Five questions for …. Carmen Giannattasio

In LA GIOCONDA Carmen Giannattasio takes the role of a woman struggling to make ends meet for herself and her sick mother

How strong do you have to be to sing the part of one of opera’s toughest women?
You’ve got to be an athlete. Singing Gioconda is tricky on a number of levels. For a start, it’s a three-hour opera, so it really takes it out of you. And then there’s the whole spectrum of human emotions, negative and positive, that the character goes through. Acting out all that is quite an ask.

How do you prepare for a marathon like that?
I have to train like an athlete, every day. Every day I add a little to what I’ve learnt of the part so far – and so on for a period of months. And before I get going with that there’s the studying to be done of the work as a whole, which is when I’m deciding on what my approach is going to be. Because we all have our own angle on Gioconda. I always say that we’re not so much singers as athletes and actresses who are just singing the words instead of speaking them.

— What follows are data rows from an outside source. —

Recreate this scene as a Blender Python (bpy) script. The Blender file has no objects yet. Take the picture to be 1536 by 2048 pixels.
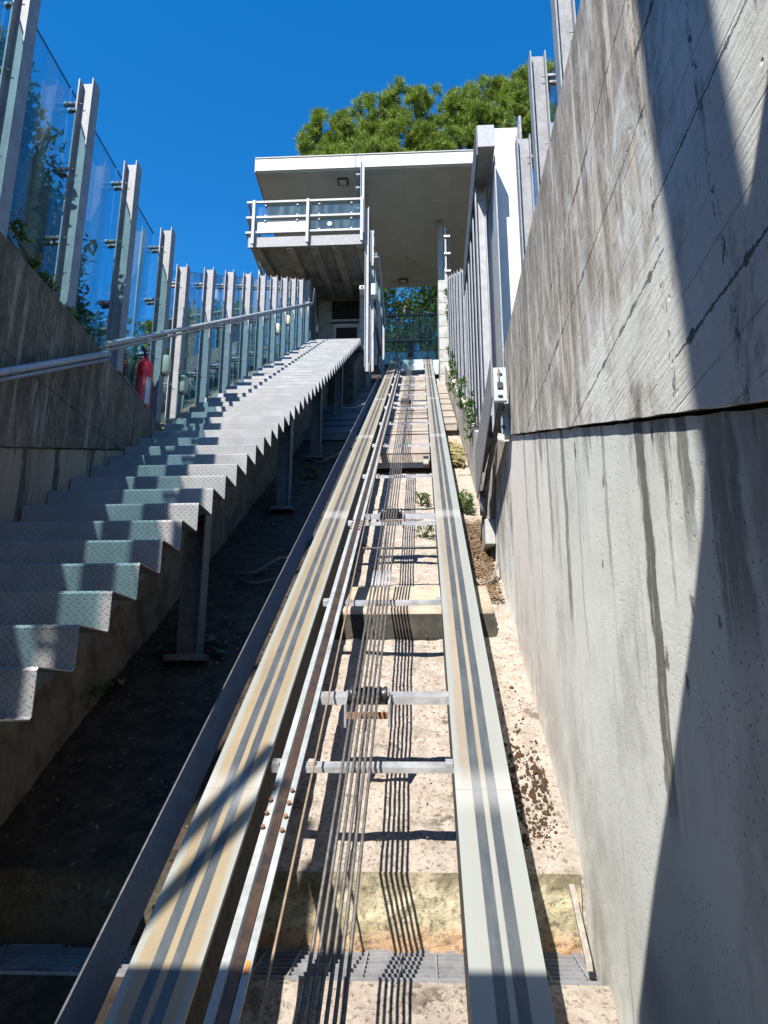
import bpy, bmesh, math, random
from mathutils import Vector, Matrix
rnd = random.Random(7)
scene = bpy.context.scene
COL = scene.collection
R = math.radians
TS = math.tan(R(30.8))          # slope of the incline
def SZ(y, h): return TS*y - h   # height of a line lying h below the camera's own slope line

# ------------------------------------------------------------------ materials
K = .68
class NT:
    def __init__(s, name):
        s.m = bpy.data.materials.new(name); s.m.use_nodes = True
        s.t = s.m.node_tree; s.n = s.t.nodes; s.l = s.t.links
        s.b = s.n['Principled BSDF']; s.out = s.n['Material Output']
        s._obj = None
    def coord(s):
        if not s._obj:
            g = s.n.new('ShaderNodeNewGeometry'); s._obj = g.outputs['Position']
        return s._obj
    def link(s, a, b): s.l.new(a, b)
    def val(s, sock, v):
        if hasattr(v, 'is_output'): s.l.new(v, sock)
        else: sock.default_value = v
    def math(s, op, a, b=0.0, c=None, clamp=False):
        n = s.n.new('ShaderNodeMath'); n.operation = op; n.use_clamp = clamp
        s.val(n.inputs[0], a); s.val(n.inputs[1], b)
        if c is not None: s.val(n.inputs[2], c)
        return n.outputs[0]
    def map(s, scale=(1,1,1), loc=(0,0,0), rot=(0,0,0), src=None):
        n = s.n.new('ShaderNodeMapping'); s.l.new(src or s.coord(), n.inputs[0])
        n.inputs['Scale'].default_value = scale; n.inputs['Location'].default_value = loc
        n.inputs['Rotation'].default_value = rot
        return n.outputs[0]
    def noise(s, scale=5, detail=4, rough=.55, vec=None, dist=0):
        n = s.n.new('ShaderNodeTexNoise'); n.inputs['Scale'].default_value = scale
        n.inputs['Detail'].default_value = detail; n.inputs['Roughness'].default_value = rough
        n.inputs['Distortion'].default_value = dist
        s.l.new(vec or s.coord(), n.inputs['Vector']); return n.outputs['Fac']
    def vor(s, scale=5, vec=None, feat='F1', out='Distance', rnds=1.0):
        n = s.n.new('ShaderNodeTexVoronoi'); n.feature = feat; n.inputs['Scale'].default_value = scale
        n.inputs['Randomness'].default_value = rnds
        s.l.new(vec or s.coord(), n.inputs['Vector']); return n.outputs[out]
    def ramp(s, f, a, b):   # smooth 0..1 between a and b
        n = s.n.new('ShaderNodeMapRange'); n.interpolation_type = 'SMOOTHSTEP'
        s.l.new(f, n.inputs['Value']); n.inputs['From Min'].default_value = a; n.inputs['From Max'].default_value = b
        return n.outputs[0]
    def mix(s, f, a, b, mode='MIX'):
        n = s.n.new('ShaderNodeMix'); n.data_type = 'RGBA'; n.blend_type = mode
        s.val(n.inputs[0], f)
        for k, v in ((6, a), (7, b)):
            if isinstance(v, (tuple, list)): n.inputs[k].default_value = (*[c*K for c in v[:3]], 1)
            else: s.l.new(v, n.inputs[k])
        return n.outputs[2]
    def sep(s, src=None):
        n = s.n.new('ShaderNodeSeparateXYZ'); s.l.new(src or s.coord(), n.inputs[0]); return n.outputs
    def bump(s, h, strength=.5, dist=.01, prev=None):
        n = s.n.new('ShaderNodeBump'); n.inputs['Strength'].default_value = strength
        n.inputs['Distance'].default_value = dist; s.l.new(h, n.inputs['Height'])
        if prev: s.l.new(prev, n.inputs['Normal'])
        return n.outputs[0]
    def set(s, col=None, rough=None, metal=None, normal=None, **k):
        if col is not None:
            if isinstance(col, (tuple, list)): s.b.inputs['Base Color'].default_value = (*col[:3], 1)
            else: s.l.new(col, s.b.inputs['Base Color'])
        if rough is not None: s.val(s.b.inputs['Roughness'], rough)
        if metal is not None: s.val(s.b.inputs['Metallic'], metal)
        if normal is not None: s.l.new(normal, s.b.inputs['Normal'])
        return s.m

def metal_mat(name, c, var=.25, rough=.5, metal=.35, sc=9, rust=0, dirt=(.16,.15,.14), streak=.3):
    t = NT(name)
    n1 = t.noise(sc, 6, .65); n2 = t.noise(3, 5, .6, t.map((5,5,.7)))
    n3 = t.vor(60, out='Color')
    a = t.mix(t.ramp(n1, .35, .7), tuple(x*(1-var) for x in c), tuple(min(.95, x*(1+var*.6)) for x in c))
    a = t.mix(t.math('MULTIPLY', t.ramp(n2, .52, .78), streak), a, dirt)
    sp = t.sep(n3)[0]
    a = t.mix(.09, a, t.mix(sp, (.2,.2,.22), (.85,.87,.9)))
    if rust:
        a = t.mix(t.math('MULTIPLY', t.ramp(t.noise(14, 6, .7), .62, .74), rust), a, (.28,.1,.03))
    r = t.math('MULTIPLY_ADD', n1, .3, rough-.15)
    nb = t.bump(t.noise(90, 3), .15, .002)
    t.b.inputs['Specular IOR Level'].default_value = .25
    return t.set(a, r, metal, nb)

def streaks(t, ax, spec):
    """hand-placed vertical run-off stains: (centre, width, z_low, z_high, strength)"""
    p = t.sep(); wob = t.noise(2.2, 4, .6, t.map((1, .3, 1.6)))
    fine = t.noise(9, 5, .7, t.map((2, 5, .8)))
    tot = None
    for (y0, w, z0, z1, s) in spec:
        yy = t.math('ADD', p[ax], t.math('MULTIPLY', t.math('SUBTRACT', wob, .5), .12))
        d = t.math('ABSOLUTE', t.math('SUBTRACT', yy, y0))
        ww = t.math('MULTIPLY', t.math('ADD', fine, .35), w)
        m = t.math('SUBTRACT', 1.0, t.math('DIVIDE', d, ww), clamp=True)
        m = t.ramp(m, 0, .35)
        lo = t.ramp(p[2], z0, z0+.25); hi = t.math('SUBTRACT', 1.0, t.ramp(p[2], z1-.05, z1+.02))
        m = t.math('MULTIPLY', t.math('MULTIPLY', m, lo), t.math('MULTIPLY', hi, s))
        m = t.math('MULTIPLY', m, t.ramp(fine, .2, .5))
        tot = m if tot is None else t.math('MAXIMUM', tot, m)
    return tot

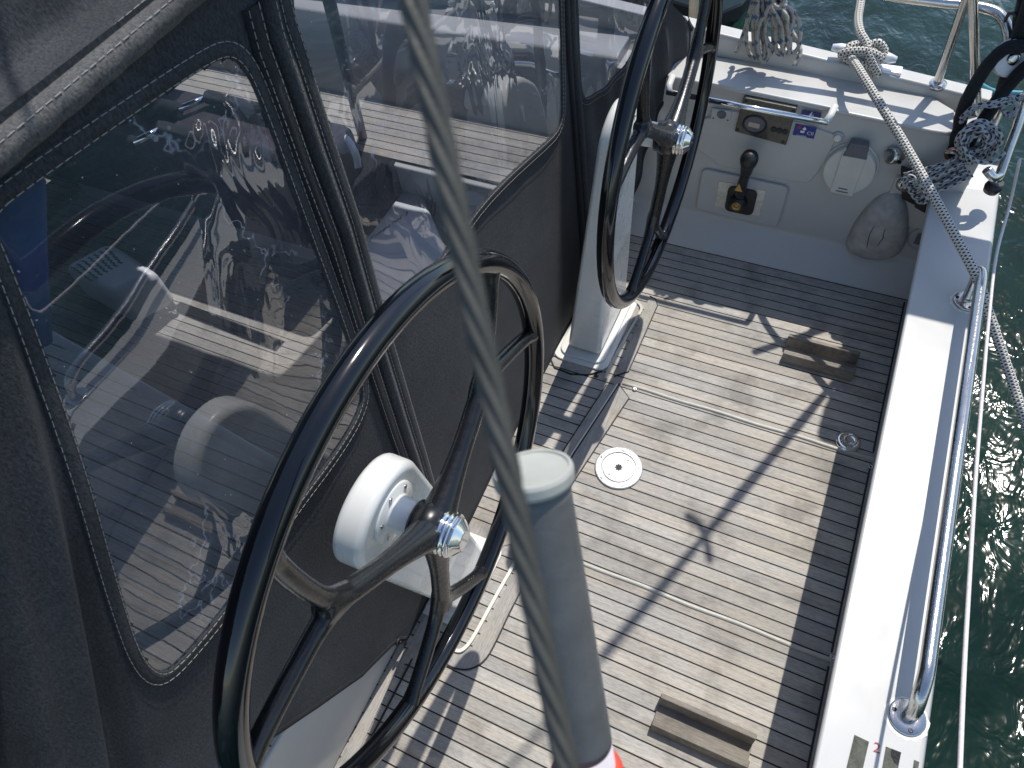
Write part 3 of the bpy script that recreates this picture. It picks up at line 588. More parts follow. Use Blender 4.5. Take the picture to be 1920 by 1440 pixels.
# engine control
ec = thing('engine_control', 'black engine lever on a polished plate in a raised white panel', 'engine control', (-0.125, YW, 0.055))
onwall(rot2([(a, b) for a, b in rrect(0.0745, 0.046, 0.010)], (-0.124, 0.105), radians(-1)), 0.007, 'mounting_panel', M['gel'], ec, 0.003)
onwall(rot2(rrect(0.0405, 0.0285, 0.004), (-0.1245, 0.107), radians(-1)), 0.002, 'bright_plate', M['plate'], ec, 0.0006, 0.0068)
onwall(rot2(rrect(0.025, 0.0275, 0.010), (-0.1215, 0.106), 0), 0.006, 'base', M['plastic'], ec, 0.002, 0.0085)
pv = wp(1384, 378, 0.014)
mb = MB(); mb.lathe((pv.x, YW - 0.0140, pv.z), (0, -1, 0), [(0.0155, 0), (0.0150, 0.010), (0.0105, 0.012), (0.0095, 0.0135)], 28); hb = mb.build('pivot', M['plastic'], ec)
mb = MB(); mb.lathe((pv.x, YW - 0.0270, pv.z), (0, -1, 0), [(0.0085, 0), (0.0085, 0.0012), (0.0060, 0.0016), (0.0055, 0.0006), (0.0018, 0.0006), (0.0015, 0.0016)], 24); mb.build('brass_cap', M['brass'], hb)
L0 = ony(1388, 366, YW - 0.022); L1 = ony(1392, 345, YW - 0.030); L2 = ony(1398, 326, YW - 0.036); KN = ony(1405, 298, YW - 0.042)
mb = MB(); mb.tube(spline([L0, L1, L2, L2.lerp(KN, 0.3)], 6), lambda t: 0.0090 - 0.0020 * t, 14); mb.build('lever', M['plastic'], ec)
e_ = ony(1384, 352, YW - 0.0385); mb = MB(); mb.prism([e_ + V((0.0005, 0, 0.009)), e_ + V((0.0085, 0, -0.0065)), e_ + V((-0.0055, 0, -0.0070))], (0, -0.0008, 0)); mb.build('lever_badge', M['brass'], ec)
ka = (KN - L2).normalized(); mb = MB(); mb.lathe(KN - ka * 0.030, ka, [(0.0088, -0.004), (0.0098, 0.002), (0.0102, 0.012), (0.0125, 0.019), (0.0142, 0.026), (0.0142, 0.032), (0.0122, 0.039), (0.0070, 0.0435), (0.002, 0.045)], 28); mb.build('knob', M['plastic'], ec)
# instrument panel
ip = thing('instrument_panel', 'square engine instrument panel under a smoked cover, behind the chrome bar', 'instrument panel', (-0.115, YW, 0.235))
pr = wxz((1397, 176), (1496, 196), (1476, 266), (1380, 240))
onwall(pr, 0.010, 'panel_body', M['smoke'], ip, 0.0015)
mb = MB(); c = wp(1418, 226)
mb.tube([V((c.x + 0.0175 * cos(a), YW - 0.0102, c.z + 0.0155 * sin(a))) for a in [2 * pi * k / 32 for k in range(32)]], 0.0018, 8, closed=True); mb.build('gauge_ring', M['plastic'], ip)
mb = MB(); mb.prism([(c.x + 0.0165 * cos(2 * pi * k / 28), YW - 0.0100, c.z + 0.0145 * sin(2 * pi * k / 28)) for k in range(28)], (0, -0.0006, 0)); mb.build('gauge_face', M['dgrey'], ip)
mb = MB(); mb.prism([(c.x - 0.010, YW - 0.0106, c.z - 0.005), (c.x + 0.008, YW - 0.0106, c.z - 0.006), (c.x + 0.008, YW - 0.0106, c.z + 0.002), (c.x - 0.009, YW - 0.0106, c.z + 0.003)], (0, -0.0004, 0)); mb.build('hour_counter', M['tan'], ip)
for dx in (0.030, 0.039, 0.048): mb = MB(); mb.lathe((c.x + dx, YW - 0.0100, c.z - 0.002 + dx * -0.03), (0, -1, 0), [(0.0044, 0), (0.0044, 0.0016), (0.0028, 0.0018), (0.0024, 0.0010)], 16); mb.build('warning_lamp', M['plastic'], ip)
for x, y in ((1402, 182), (1490, 201), (1471, 259), (1386, 236)): p = wp(x, y); mb = MB(); mb.lathe((p.x, YW - 0.0098, p.z), (0, -1, 0), [(0.0026, 0), (0.0026, 0.0008), (0.001, 0.001)], 10); mb.build('screw', M['plastic'], ip)
# little square socket
so_ = thing('socket', 'small white square socket with a round black hole left of the instrument panel', 'socket', (wp(1354, 211).x, YW, wp(1354, 218).z))
onwall(wxz((1337, 199), (1374, 204), (1371, 224), (1334, 219)), 0.004, 'plate', M['gel'], so_, 0.001, 0.004)
p = wp(1356, 209); mb = MB(); mb.lathe((p.x, YW - 0.0080, p.z), (0, -1, 0), [(0.0072, 0), (0.0072, 0.0015), (0.0058, 0.0018), (0.0050, 0.0004)], 20); mb.build('plug_hole', M['dgrey'], so_)
for x, y in ((1340, 216), (1367, 220)): p = wp(x, y); mb = MB(); mb.lathe((p.x, YW - 0.0080, p.z), (0, -1, 0), [(0.0014, 0), (0.0012, 0.0006)], 8); mb.build('screw', M['plastic'], so_)
# polished grab bar in front of the instruments
gb = thing('grab_bar', 'straight polished grab bar running across the instrument panel', 'grab bar', (-0.11, YW - 0.02, 0.27))
yb = YW - 0.030; a = ony(1250, 172, yb); b = ony(1553, 230, yb); mb = MB()
mb.tube([a, a.lerp(b, 0.5), b], 0.0046, 16); mb.build('bar', M['chrome'], gb)
mb = MB(); mb.tube([b + V((-0.004, 0, 0)), b + V((0.0, 0.012, 0.004)), V((b.x + 0.002, YW - 0.002, b.z + 0.010))], 0.0052, 12); mb.build('bracket', M['paint'], gb)
mb = MB(); mb.tube([a + V((0.004, 0, 0)), a + V((0.0, 0.012, 0.004)), V((a.x, YW - 0.002, a.z + 0.010))], 0.0052, 12); mb.build('bracket', M['paint'], gb)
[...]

Do you feel an affinity to Gioconda because, like you, she’s a singer by trade?
It’s not until the final act, when she’s faced with giving in to Barnaba’s coercion, that I get the sense that she’s a great actress and singer. She’s distracting him on purpose, letting him and the audience assume to the last second that she’s about to give herself to him. And then the big twist: she stabs herself to death. And that’s when Gioconda’s skill in lying and deceiving hits me, because making out to be something you’re not is exactly we do as artists.

What is it about Gioconda that marks her out as a strong woman, in your eyes?
She’s one of the toughest women I’ve come across in opera, precisely because she’s on the margins of society and forced to accept handouts. The coins she earns for singing on street corners are just enough for her and her blind mother to get by on. Plus, alongside her magnanimity, she is also independent and tempestuous of spirit. And there are contradictions, too, like when she’s set on killing Laura, her rival in love, and then her virtuous, empathetic side gains the upper hand and she ends up sacrificing herself to allow her rival to escape. That’s true strength.

A complex mix, then. How do you get to grips with these extremes of emotion?
I’m Italian, so intensity is something I’ve grown up with, to say nothing of all that duty to God, religion and crucifixes and stuff. This fear of God is made plain when Gioconda catches sight of the rosary in Laura’s hand and realises that it was Laura who saved her mother’s life, at which point she can’t bring herself to kill Laura, the very woman who’s standing between her and her loved one. We’ve all been there, right? Jealousy and rage sometimes take over and then suddenly it’s gone and you’re sorry you ever thought that way about the person.